A Pastoral da Igreja deve trabalhar muito para desfazer os costumes que cada ano que passa se tornam sempre mais enraizados na “cultura” do povo. Bem antes que comece o Advento, já se enfeitam as ruas com luzes, se anima o comércio, até o presépio se prepara nas casas e Igrejas: se trabalha pelos enfeites. Nosso trabalho pastoral e litúrgico é insuficiente para tornar presente no coração do povo o mistério da Encarnação. O perigo é também de cuidar com esmero de uma liturgia natalina solene, mas sem Cristo. É o que alertava muitos anos trás o Beato papa Paulo VI. Passado o momento da “emoção romântica”, que o Natal suscita também nos ateus, o risco é que tudo volte como antes e as consequências espirituais da presença do Filho de Deus conosco não se tornem evidentes. Será que nós mesmos não colaboramos para isso?
Gostaria até de comentar o tema das cestas natalinas para os pobres, mas não me atrevo a isso. Ótima experiência, mas! Mas seria necessário, por dever de coerência interna, refletir sobre isso, para não banalizar o mistério que celebramos e reduzi-lo a episódios sem continuidade?
Tempo da Epifania
Ao Natal segue imediatamente o Tempo da Epifania, Tempo da Manifestação.

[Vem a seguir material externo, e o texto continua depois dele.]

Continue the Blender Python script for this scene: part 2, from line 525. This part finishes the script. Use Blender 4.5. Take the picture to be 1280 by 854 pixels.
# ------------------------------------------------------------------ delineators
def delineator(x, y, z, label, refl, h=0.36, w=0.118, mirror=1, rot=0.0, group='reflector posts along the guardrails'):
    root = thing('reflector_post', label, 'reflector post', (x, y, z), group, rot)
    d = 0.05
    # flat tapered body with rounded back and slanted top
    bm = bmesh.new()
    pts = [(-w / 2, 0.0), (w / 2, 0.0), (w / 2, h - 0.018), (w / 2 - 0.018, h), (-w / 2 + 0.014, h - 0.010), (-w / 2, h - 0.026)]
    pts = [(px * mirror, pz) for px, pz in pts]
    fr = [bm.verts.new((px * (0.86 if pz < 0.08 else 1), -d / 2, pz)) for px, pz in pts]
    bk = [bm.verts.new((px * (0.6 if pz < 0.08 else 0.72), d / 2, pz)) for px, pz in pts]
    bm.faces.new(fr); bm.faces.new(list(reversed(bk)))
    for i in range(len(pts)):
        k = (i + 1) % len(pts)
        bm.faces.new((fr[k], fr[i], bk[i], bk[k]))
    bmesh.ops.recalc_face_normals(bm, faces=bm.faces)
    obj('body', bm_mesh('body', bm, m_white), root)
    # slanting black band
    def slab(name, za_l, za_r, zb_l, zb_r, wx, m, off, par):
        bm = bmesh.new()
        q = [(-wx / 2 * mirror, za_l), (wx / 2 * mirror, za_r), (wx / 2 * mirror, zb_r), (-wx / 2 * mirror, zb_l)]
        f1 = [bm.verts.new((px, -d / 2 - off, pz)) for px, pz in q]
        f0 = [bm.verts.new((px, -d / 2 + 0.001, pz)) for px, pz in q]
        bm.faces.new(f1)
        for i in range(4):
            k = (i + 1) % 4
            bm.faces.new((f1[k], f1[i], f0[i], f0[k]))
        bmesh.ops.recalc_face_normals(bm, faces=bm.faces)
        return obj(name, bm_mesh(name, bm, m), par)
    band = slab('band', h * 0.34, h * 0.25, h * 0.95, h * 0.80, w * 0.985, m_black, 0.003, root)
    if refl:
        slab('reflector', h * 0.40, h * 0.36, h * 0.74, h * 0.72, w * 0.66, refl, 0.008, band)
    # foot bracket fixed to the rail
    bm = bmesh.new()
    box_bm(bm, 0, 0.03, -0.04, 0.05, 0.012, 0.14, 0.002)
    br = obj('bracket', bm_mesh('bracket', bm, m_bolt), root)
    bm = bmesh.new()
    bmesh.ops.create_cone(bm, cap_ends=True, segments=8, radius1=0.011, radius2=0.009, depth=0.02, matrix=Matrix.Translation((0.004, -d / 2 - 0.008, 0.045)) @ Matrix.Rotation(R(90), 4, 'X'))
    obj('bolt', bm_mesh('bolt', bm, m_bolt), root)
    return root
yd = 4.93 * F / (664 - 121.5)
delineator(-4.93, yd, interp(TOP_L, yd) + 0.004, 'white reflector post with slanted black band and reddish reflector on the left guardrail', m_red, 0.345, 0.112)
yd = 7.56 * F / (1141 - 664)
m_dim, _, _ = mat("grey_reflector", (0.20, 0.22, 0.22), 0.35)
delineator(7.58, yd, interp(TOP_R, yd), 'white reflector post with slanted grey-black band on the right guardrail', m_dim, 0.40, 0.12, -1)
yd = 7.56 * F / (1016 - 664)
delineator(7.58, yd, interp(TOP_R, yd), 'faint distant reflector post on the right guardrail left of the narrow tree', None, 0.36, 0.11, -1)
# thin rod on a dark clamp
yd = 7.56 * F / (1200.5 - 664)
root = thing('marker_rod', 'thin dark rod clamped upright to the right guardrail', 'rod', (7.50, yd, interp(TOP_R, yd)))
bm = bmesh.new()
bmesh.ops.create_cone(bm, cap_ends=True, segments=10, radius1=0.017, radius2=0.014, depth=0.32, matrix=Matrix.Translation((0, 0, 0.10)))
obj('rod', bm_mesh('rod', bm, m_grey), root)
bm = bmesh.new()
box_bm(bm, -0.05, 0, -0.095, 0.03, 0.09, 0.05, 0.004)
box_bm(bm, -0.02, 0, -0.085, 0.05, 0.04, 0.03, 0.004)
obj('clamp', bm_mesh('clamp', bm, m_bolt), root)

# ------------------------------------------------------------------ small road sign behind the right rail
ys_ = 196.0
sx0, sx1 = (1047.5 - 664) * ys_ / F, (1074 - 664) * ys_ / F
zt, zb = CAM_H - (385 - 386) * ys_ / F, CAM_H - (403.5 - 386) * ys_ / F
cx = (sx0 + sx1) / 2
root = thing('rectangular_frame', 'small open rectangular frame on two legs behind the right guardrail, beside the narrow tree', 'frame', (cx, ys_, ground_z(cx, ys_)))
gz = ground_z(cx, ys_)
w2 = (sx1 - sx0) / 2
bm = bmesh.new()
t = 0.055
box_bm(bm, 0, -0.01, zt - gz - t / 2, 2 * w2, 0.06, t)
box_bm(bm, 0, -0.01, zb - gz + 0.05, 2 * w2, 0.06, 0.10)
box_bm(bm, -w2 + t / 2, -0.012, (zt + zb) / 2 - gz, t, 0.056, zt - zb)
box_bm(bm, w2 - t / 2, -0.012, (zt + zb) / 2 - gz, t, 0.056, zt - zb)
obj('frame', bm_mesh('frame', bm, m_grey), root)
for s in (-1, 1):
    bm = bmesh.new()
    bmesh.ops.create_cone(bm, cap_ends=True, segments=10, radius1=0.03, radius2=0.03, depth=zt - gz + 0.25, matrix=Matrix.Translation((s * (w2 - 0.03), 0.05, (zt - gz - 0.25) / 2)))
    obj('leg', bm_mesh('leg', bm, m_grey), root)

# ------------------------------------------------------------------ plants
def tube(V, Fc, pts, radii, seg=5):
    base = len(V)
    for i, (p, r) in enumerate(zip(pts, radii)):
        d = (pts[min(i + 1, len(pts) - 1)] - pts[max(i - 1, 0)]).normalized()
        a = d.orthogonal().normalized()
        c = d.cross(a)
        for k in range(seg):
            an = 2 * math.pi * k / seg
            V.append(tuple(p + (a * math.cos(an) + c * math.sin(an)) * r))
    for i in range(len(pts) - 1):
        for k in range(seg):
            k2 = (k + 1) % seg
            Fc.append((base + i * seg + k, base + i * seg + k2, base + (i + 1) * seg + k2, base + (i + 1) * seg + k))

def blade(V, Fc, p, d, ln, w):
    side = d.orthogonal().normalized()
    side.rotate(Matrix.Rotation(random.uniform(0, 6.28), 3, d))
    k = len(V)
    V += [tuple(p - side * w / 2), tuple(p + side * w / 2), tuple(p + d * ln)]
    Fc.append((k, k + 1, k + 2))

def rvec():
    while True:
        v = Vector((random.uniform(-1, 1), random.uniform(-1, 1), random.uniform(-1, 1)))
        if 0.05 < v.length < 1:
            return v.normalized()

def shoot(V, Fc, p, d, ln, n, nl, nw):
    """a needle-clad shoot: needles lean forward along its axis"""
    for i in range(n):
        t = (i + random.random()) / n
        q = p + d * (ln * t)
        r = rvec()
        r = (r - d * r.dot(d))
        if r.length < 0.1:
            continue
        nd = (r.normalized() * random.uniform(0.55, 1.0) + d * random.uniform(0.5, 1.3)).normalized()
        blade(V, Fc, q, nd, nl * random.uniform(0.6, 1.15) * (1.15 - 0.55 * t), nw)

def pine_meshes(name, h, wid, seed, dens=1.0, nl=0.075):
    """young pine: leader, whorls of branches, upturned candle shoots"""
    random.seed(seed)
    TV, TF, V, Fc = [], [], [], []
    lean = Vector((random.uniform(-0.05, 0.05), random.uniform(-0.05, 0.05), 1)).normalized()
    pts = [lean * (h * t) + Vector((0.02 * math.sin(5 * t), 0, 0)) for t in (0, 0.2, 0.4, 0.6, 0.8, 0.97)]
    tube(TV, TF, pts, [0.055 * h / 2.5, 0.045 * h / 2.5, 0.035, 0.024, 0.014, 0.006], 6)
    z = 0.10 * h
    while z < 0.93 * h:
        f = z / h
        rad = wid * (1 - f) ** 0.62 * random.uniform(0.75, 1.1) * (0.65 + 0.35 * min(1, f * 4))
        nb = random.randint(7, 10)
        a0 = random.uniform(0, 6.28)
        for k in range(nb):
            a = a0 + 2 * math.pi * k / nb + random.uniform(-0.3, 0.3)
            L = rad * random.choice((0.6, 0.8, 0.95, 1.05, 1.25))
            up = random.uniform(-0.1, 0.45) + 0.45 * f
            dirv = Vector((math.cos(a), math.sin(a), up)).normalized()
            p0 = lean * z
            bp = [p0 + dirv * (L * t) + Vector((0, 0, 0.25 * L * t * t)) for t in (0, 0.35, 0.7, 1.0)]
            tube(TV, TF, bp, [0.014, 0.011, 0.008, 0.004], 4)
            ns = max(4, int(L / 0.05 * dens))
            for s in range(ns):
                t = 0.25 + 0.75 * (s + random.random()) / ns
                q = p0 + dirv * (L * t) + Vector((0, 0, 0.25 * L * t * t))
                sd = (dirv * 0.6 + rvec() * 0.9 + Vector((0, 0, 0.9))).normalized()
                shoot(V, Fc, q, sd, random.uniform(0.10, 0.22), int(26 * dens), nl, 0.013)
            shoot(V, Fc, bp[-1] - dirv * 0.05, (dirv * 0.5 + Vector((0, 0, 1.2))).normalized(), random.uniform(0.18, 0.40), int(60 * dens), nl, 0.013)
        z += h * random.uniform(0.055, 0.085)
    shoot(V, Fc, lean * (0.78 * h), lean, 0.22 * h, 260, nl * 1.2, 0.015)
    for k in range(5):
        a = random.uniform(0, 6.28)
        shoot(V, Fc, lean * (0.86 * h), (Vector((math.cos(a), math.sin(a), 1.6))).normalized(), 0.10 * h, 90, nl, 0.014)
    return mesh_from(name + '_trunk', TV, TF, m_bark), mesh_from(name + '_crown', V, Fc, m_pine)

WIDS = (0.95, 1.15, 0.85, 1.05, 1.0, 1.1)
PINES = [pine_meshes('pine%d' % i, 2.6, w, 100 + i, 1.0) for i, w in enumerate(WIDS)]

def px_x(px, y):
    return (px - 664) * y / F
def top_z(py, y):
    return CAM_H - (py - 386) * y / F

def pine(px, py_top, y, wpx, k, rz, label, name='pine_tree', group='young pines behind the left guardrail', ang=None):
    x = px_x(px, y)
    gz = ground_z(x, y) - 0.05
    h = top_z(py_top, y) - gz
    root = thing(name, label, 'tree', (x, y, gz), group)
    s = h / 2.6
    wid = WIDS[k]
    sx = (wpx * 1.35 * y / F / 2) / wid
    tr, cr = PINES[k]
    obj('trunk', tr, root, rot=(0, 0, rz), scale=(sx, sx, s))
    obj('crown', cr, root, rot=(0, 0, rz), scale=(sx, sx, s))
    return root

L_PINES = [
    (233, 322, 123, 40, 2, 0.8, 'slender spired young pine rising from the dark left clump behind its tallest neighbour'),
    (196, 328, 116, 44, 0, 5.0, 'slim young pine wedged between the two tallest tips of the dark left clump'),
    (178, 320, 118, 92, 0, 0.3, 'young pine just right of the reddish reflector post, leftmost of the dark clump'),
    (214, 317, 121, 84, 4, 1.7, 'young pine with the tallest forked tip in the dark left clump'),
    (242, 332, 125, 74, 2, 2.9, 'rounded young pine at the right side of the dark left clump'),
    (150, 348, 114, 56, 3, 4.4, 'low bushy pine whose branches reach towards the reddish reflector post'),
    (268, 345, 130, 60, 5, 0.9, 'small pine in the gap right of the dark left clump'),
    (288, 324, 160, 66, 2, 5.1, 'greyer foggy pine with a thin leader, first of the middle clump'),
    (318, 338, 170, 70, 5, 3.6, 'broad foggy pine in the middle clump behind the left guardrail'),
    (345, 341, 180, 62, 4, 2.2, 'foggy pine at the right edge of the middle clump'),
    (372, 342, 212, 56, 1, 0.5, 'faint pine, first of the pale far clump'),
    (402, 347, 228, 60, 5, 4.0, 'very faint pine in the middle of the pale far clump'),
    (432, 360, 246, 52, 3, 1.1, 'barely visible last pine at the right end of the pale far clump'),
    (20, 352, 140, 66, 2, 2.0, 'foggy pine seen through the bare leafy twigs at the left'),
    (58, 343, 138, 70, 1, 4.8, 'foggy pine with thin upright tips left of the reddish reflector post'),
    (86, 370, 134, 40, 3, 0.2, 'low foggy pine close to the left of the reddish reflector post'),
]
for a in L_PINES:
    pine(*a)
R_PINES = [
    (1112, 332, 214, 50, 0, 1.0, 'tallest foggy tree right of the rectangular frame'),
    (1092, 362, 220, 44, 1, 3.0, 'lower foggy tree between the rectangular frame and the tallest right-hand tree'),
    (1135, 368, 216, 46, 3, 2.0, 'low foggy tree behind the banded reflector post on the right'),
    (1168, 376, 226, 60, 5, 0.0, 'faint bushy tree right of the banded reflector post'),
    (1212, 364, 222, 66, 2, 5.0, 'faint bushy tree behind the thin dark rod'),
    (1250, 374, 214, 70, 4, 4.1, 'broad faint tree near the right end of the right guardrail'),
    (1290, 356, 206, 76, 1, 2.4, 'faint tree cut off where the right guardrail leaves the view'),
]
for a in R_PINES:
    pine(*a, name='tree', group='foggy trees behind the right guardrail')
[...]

É um período tão curto que nem o valorizamos decentemente. O Menino de Belém, o Rei dos Reis e Senhor dos Senhores, aparecido numa pobreza desconcertante, é o Senhor da história, é o Senhor das nações representadas nos santos Magos. É o Senhor que pede à sua Igreja de anunciá-lo, e indicá-lo presente no mundo como “a luz que ilumina cada homem que vem a este mundo”. A Epifania acaba despertando a necessidade da missão permanente e ardorosa.
Para uma Igreja acordada, simples e desarmada o ciclo do Advento-Natal-Epifania conseguirá despertar valores e dimensões sumamente importantes seja na vida pessoal como na vida pastoral. Por uma Igreja superficial, que vive de tradições, de festa, somente restará aguardar o Advento e Natal do próximo ano para repetir o nada desse ano.